International Conference

October 11-13, 2013

Thematic Focus: Shaping Craft and Design

From its Bauhaus workshop-model foundation brought over from Germany by Josef and Anni Albers in 1933 to the forward-thinking designers live Alvin Lustig and Buckminster Fuller who taught during the 1940s, to the early growth of the studio pottery movement via Karen Karnes, Marguerite Wildenhain, and others, Black Mountain College has played a significant role in shaping craft and design ideas and practices of our time. This conference explored that role, and links it to the importance of craft on 20th-century modernism as a whole. 

Keynote Speaker: Christopher Benfey

Andrew W. Mellon Professor of English and Acting Dean of Faculty at Mount Holyoke, where he has taught since 1989. He was educated at the Putney School, Earlham College, Guilford College, and Harvard (from which he holds a Ph.D. in Comparative Literature). He has held fellowships from the Danforth Foundation, the Guggenheim Foundation, the National Endowment for the Humanities, and the American Council of Learned Societies. In 2012, Benfey was elected as a member of the American Academy of Arts and Sciences, one of the nation’s most prestigious honorary societies. A prolific journalist, Benfey served as the long-time art critic for the online magazine Slate, and is a frequent contributor to The New York Review of Books, The New York Times Book Review, and The New Republic, among many other publications. His family memoir, Red Brick, Black Mountain, White Clay; Reflections on Art, Family, and Survival, was published in the spring of 2012 by Penguin. The book explores strands of Benfey’s family involving brick-making, pottery traditions in North Carolina, and the pioneering educational institution of Black Mountain College. A well-known scholar of Emily Dickinson, Benfey is the author of four highly regarded books about the American Gilded Age. These include A Summer of Hummingbirds: Love, Art, and Scandal in the Intersecting Worlds of Emily Dickinson, Mark Twain, Harriet Beecher Stowe, and Martin Johnson Heade, which won both the 2009 Christian Gauss Award of Phi Beta Kappa and the Ambassador Book Award.He is also the author of The Double Life of Stephen Crane (1992); Degas in New Orleans (1997); and The Great Wave: Gilded Age Misfits, Japanese Eccentrics, and the Opening of Old Japan (2003). For the prestigious Library of America editions, Benfey has edited both The American Writings of Lafcadio Hearn and the complete poems of Stephen Crane. His edition of essays on the Iliad by Simone Weil and Rachel Bespaloff appeared as War and the Iliad (NYRB Classics, 2005). Benfey’s poems have appeared in The New Yorker, the Paris Review, and Ploughshares.

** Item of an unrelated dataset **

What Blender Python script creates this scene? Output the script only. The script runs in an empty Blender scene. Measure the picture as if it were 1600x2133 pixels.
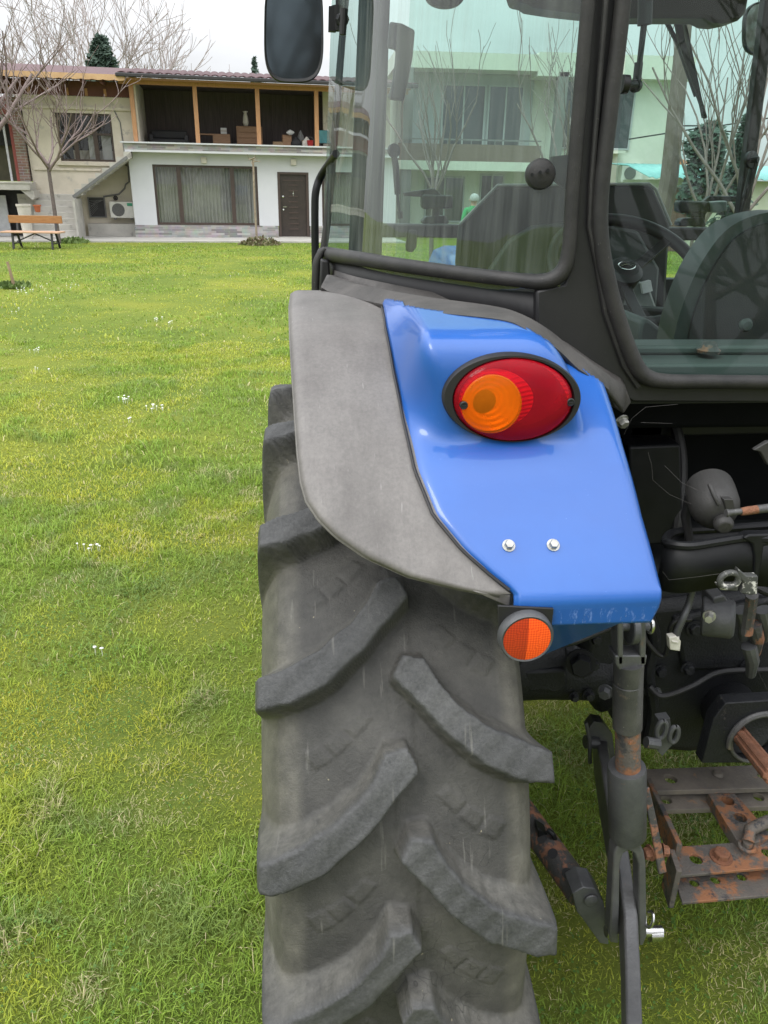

Jenni Sorkin, Conference Featured Speaker is Assistant Professor of Contemporary Art History, University of California, Santa Barbara. She is currently completing a book manuscript, titled Live Form: Craft as Participation, which examines the confluence of gender, artistic labor, and the history of post-war ceramics from 1945 to 1975. She holds a PhD in the History of Art from Yale University and a BFA from The School of the Art Institute of Chicago. From 2010-2011, she was a Post-Doctoral Fellow at the Getty Research Institute in Los Angeles. In 2004, she was the recipient of the Art Journal Award, given by the College Art Association.

Ulrich Schwarz, Conference Featured Speaker is Professor of Visual Communication and Vice Dean at University of the Arts Berlin and a Managing Partner of Bertron Schwarz Frey, a design firm focused on Museography, Exhibition Design and Information Design. He is the author of publications such as “Space, Time, Characters” and “Museography and Exhibition Design” as well as contributions to “Information Graphics” and “Information Design Source Book”.